*DIRECTION*
The lines from the top of the material through the line with "PI = math.pi" are to be set down exactly. Leave the pictures out.

* begin *

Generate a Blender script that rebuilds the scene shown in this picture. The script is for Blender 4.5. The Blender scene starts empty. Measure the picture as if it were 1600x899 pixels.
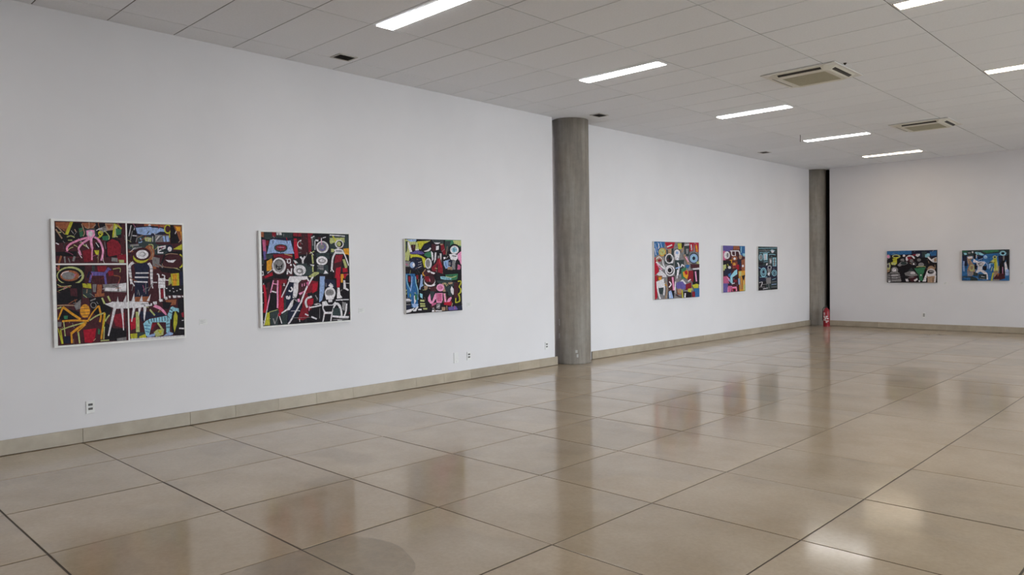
import bpy, bmesh, math, random
from mathutils import Vector, Matrix
from mathutils.geometry import tessellate_polygon

random.seed(7)
C = bpy.context.scene.collection
PI = math.pi

# ------------------------------------------------------------------ camera, sky, exposure
CAM = Vector((7.767, 0.0, 1.571))
YAW, PITCH, ROLL, FPX = 0.7731, -0.0258, -0.0142, 1164.7
H = 3.978                       # ceiling height
XR, Y0, YB = 11.2, -5.2, 19.17  # right wall, front wall, back wall
cd = bpy.data.cameras.new('camera')
cam = bpy.data.objects.new('camera', cd)
C.objects.link(cam)
fw = Vector((-math.sin(YAW) * math.cos(PITCH), math.cos(YAW) * math.cos(PITCH), math.sin(PITCH)))
r0 = Vector((math.cos(YAW), math.sin(YAW), 0)); u0 = r0.cross(fw)
rt = r0 * math.cos(ROLL) + u0 * math.sin(ROLL)
up = u0 * math.cos(ROLL) - r0 * math.sin(ROLL)
m = Matrix((rt, up, -fw)).transposed().to_4x4(); m.translation = CAM
cam.matrix_world = m
cd.sensor_width = 36.0
cd.lens = FPX * 36.0 / 1600.0
cd.clip_start = 0.05
bpy.context.scene.camera = cam

W = bpy.data.worlds.new('sky'); bpy.context.scene.world = W
W.use_nodes = True
bg = W.node_tree.nodes['Background']
bg.inputs['Color'].default_value = (0.87, 0.915, 1.0, 1)     # bright overcast sky
bg.inputs['Strength'].default_value = 8.2
LAMP = 18.5                                                   # brightness of the ceiling lamps
vs = bpy.context.scene.view_settings
vs.view_transform = 'Standard'; vs.look = 'None'; vs.gamma = 1.0; vs.use_curve_mapping = False
vs.exposure = 0.0

# ------------------------------------------------------------------ helpers
def lin(c):
    return tuple(((v / 255.0) / 12.92 if v / 255.0 < 0.04045 else ((v / 255.0 + 0.055) / 1.055) ** 2.4) for v in c)

def mat(name, col=(0.8, 0.8, 0.8), rough=0.6, metal=0.0, spec=0.5, ior=1.5):
    mt = bpy.data.materials.new(name); mt.use_nodes = True
    b = mt.node_tree.nodes['Principled BSDF']
    b.inputs['Base Color'].default_value = (*col, 1)
    b.inputs['Roughness'].default_value = rough
    b.inputs['Metallic'].default_value = metal
    b.inputs['Specular IOR Level'].default_value = spec
    b.inputs['IOR'].default_value = ior
    return mt

def nd(mt, kind, **kw):
    n = mt.node_tree.nodes.new(kind)
    for k, v in kw.items(): setattr(n, k, v)
    return n

def lk(mt, a, b): mt.node_tree.links.new(a, b)

def coords(mt, scale=(1, 1, 1), per_object=False):
    tc = nd(mt, 'ShaderNodeTexCoord'); mp = nd(mt, 'ShaderNodeMapping')
    mp.inputs['Scale'].default_value = scale
    lk(mt, tc.outputs['Object'], mp.inputs['Vector'])
    if per_object:
        oi = nd(mt, 'ShaderNodeObjectInfo'); ml = nd(mt, 'ShaderNodeVectorMath', operation='SCALE')
        ml.inputs[0].default_value = (37.0, 61.0, 13.0)
        lk(mt, oi.outputs['Random'], ml.inputs['Scale'])
        lk(mt, ml.outputs['Vector'], mp.inputs['Location'])
        return mp.outputs['Vector'], oi.outputs['Random']
    return mp.outputs['Vector'], None

def noise(mt, vec, scale, detail=4, rough=0.55):
    n = nd(mt, 'ShaderNodeTexNoise')
    n.inputs['Scale'].default_value = scale; n.inputs['Detail'].default_value = detail
    n.inputs['Roughness'].default_value = rough
    lk(mt, vec, n.inputs['Vector'])
    return n.outputs['Fac']

def ramp(mt, fac, stops):
    r = nd(mt, 'ShaderNodeValToRGB')
    el = r.color_ramp.elements
    while len(el) < len(stops): el.new(0.5)
    for e, (p, c) in zip(el, stops):
        e.position = p; e.color = (*c, 1) if len(c) == 3 else c
    lk(mt, fac, r.inputs['Fac'])
    return r.outputs['Color']

def mixc(mt, a, b, fac, mode='MIX'):
    x = nd(mt, 'ShaderNodeMix', data_type='RGBA', blend_type=mode)
    if isinstance(fac, float): x.inputs[0].default_value = fac
    else: lk(mt, fac, x.inputs[0])
    for s, v in ((6, a), (7, b)):
        if isinstance(v, tuple): x.inputs[s].default_value = (*v, 1)
        else: lk(mt, v, x.inputs[s])
    return x.outputs[2]

def bsdf(mt): return mt.node_tree.nodes['Principled BSDF']

def bump(mt, h, strength=0.1, dist=0.01):
    b = nd(mt, 'ShaderNodeBump'); b.inputs['Strength'].default_value = strength; b.inputs['Distance'].default_value = dist
    lk(mt, h, b.inputs['Height']); lk(mt, b.outputs['Normal'], bsdf(mt).inputs['Normal'])

def obj(name, bm, mt, parent=None, loc=None, smooth=False):
    me = bpy.data.meshes.new(name)
    bm.normal_update(); bm.to_mesh(me); bm.free()
    if mt is not None: me.materials.append(mt)
    if smooth:
        for p in me.polygons: p.use_smooth = True
    o = bpy.data.objects.new(name, me); C.objects.link(o)
    if parent: o.parent = parent
    if loc: o.location = loc
    return o

def tag(o, label=None, cat=None, group=None, kind=None):
    for k, v in (('label', label), ('category', cat), ('group', group), ('kind', kind)):
        if v: o[k] = v
    return o

def thing(name, loc, label, cat, group=None, rotz=0.0, kind=None):
    o = bpy.data.objects.new(name, None); C.objects.link(o)
    o.location = loc; o.rotation_euler = (0, 0, rotz); o.empty_display_size = 0.1
    return tag(o, label, cat, group, kind)

def box(bm, a, b, bev=0.0):
    """axis aligned box from corner a to corner b, optionally with bevelled edges"""
    vs_ = [bm.verts.new((x, y, z)) for z in (a[2], b[2]) for y in (a[1], b[1]) for x in (a[0], b[0])]
    f = [(0, 2, 3, 1), (4, 5, 7, 6), (0, 1, 5, 4), (2, 6, 7, 3), (0, 4, 6, 2), (1, 3, 7, 5)]
    fs = [bm.faces.new([vs_[i] for i in q]) for q in f]
    if bev:
        es = list({e for fc in fs for e in fc.edges})
        bmesh.ops.bevel(bm, geom=es, offset=bev, segments=2, affect='EDGES', profile=0.6)
    return bm

def boxes(*bs, bev=0.0):
    bm = bmesh.new()
    for a, b in bs: box(bm, a, b, bev)
    return bm

def lathe(bm, prof, n=32, c=(0, 0)):
    rings = []
    for r, z in prof:
        if r < 1e-6: rings.append([bm.verts.new((c[0], c[1], z))])
        else: rings.append([bm.verts.new((c[0] + r * math.cos(2 * PI * i / n), c[1] + r * math.sin(2 * PI * i / n), z)) for i in range(n)])
    for A, B in zip(rings, rings[1:]):
        for i in range(n):
            j = (i + 1) % n
            if len(A) == 1 and len(B) == 1: continue
            if len(A) == 1: bm.faces.new((A[0], B[j], B[i]))
            elif len(B) == 1: bm.faces.new((A[i], A[j], B[0]))
            else: bm.faces.new((A[i], A[j], B[j], B[i]))
    return bm

def tube(bm, pts, r, n=8):
    pts = [Vector(p) for p in pts]; rings = []
    for i, p in enumerate(pts):
        d = (pts[min(i + 1, len(pts) - 1)] - pts[max(i - 1, 0)]).normalized()
        a = d.orthogonal().normalized() if not rings else (pa - d * pa.dot(d)).normalized()
        pa = a; b = d.cross(a)
        rings.append([bm.verts.new(p + (a * math.cos(2 * PI * k / n) + b * math.sin(2 * PI * k / n)) * r) for k in range(n)])
    for A, B in zip(rings, rings[1:]):
        for k in range(n): bm.faces.new((A[k], A[(k + 1) % n], B[(k + 1) % n], B[k]))
    bm.faces.new(rings[0][::-1]); bm.faces.new(rings[-1])
    return bm

def in_view(x, y, near):
    dx, dy = x - CAM.x, y - CAM.y
    depth = -dx * math.sin(YAW) + dy * math.cos(YAW)
    side = dx * math.cos(YAW) + dy * math.sin(YAW)
    return depth > near and abs(side) < depth * 0.70 + 1.0

# ------------------------------------------------------------------ materials
M = {}
def wall_mat(name, col):
    mt = mat(name, col, 0.75, spec=0.25)
    v, _ = coords(mt)
    n = noise(mt, v, 1.1, 3)
    lk(mt, ramp(mt, n, [(0.3, tuple(c * 0.97 for c in col)), (0.7, tuple(min(1, c * 1.015) for c in col))]), bsdf(mt).inputs['Base Color'])
    bump(mt, noise(mt, v, 220, 3), 0.06, 0.002)
    return mt
M['wall'] = wall_mat('white_wall_paint', (0.745, 0.728, 0.752))

def floor_mat():
    mt = mat('polished_beige_tile', (0.3, 0.24, 0.18), 0.42, spec=0.15)
    bsdf(mt).inputs['Coat Weight'].default_value = 0.9; bsdf(mt).inputs['Coat IOR'].default_value = 1.5
    v, rnd = coords(mt, per_object=True)
    a = ramp(mt, noise(mt, v, 1.6, 6, 0.6), [(0.30, (0.345, 0.253, 0.153)), (0.52, (0.40, 0.306, 0.204)), (0.74, (0.45, 0.352, 0.242))])
    f = ramp(mt, noise(mt, v, 38, 5, 0.7), [(0.35, (0.86, 0.85, 0.83)), (0.62, (1.06, 1.06, 1.06))])
    a = mixc(mt, a, f, 0.55, 'MULTIPLY')
    st = ramp(mt, noise(mt, v, 0.75, 2, 0.4), [(0.60, (1, 1, 1)), (0.625, (0.88, 0.89, 0.92))])   # dull wear patches with an edge
    a = mixc(mt, a, st, 0.8, 'MULTIPLY')
    tone = ramp(mt, rnd, [(0.0, (0.95, 0.95, 0.94)), (1.0, (1.06, 1.06, 1.06))])
    a = mixc(mt, a, tone, 1.0, 'MULTIPLY')
    lk(mt, a, bsdf(mt).inputs['Base Color'])
    rg = ramp(mt, noise(mt, v, 2.6, 5, 0.6), [(0.3, (0.085,) * 3), (0.7, (0.15,) * 3)])
    lk(mt, rg, bsdf(mt).inputs['Coat Roughness'])
    b = nd(mt, 'ShaderNodeBump'); b.inputs['Strength'].default_value = 0.05; b.inputs['Distance'].default_value = 0.01
    lk(mt, noise(mt, v, 2.2, 2, 0.4), b.inputs['Height'])
    lk(mt, b.outputs['Normal'], bsdf(mt).inputs['Coat Normal']); lk(mt, b.outputs['Normal'], bsdf(mt).inputs['Normal'])
    return mt
M['floor'] = floor_mat()
M['grout'] = mat('dark_grout', (0.095, 0.074, 0.056), 0.8)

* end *

*RESULT OF THIS EXERCISE*
Generate a Blender script that rebuilds the scene shown in this picture. The script is for Blender 4.5. The Blender scene starts empty. Measure the picture as if it were 1600x899 pixels.
import bpy, bmesh, math, random
from mathutils import Vector, Matrix
from mathutils.geometry import tessellate_polygon

random.seed(7)
C = bpy.context.scene.collection
PI = math.pi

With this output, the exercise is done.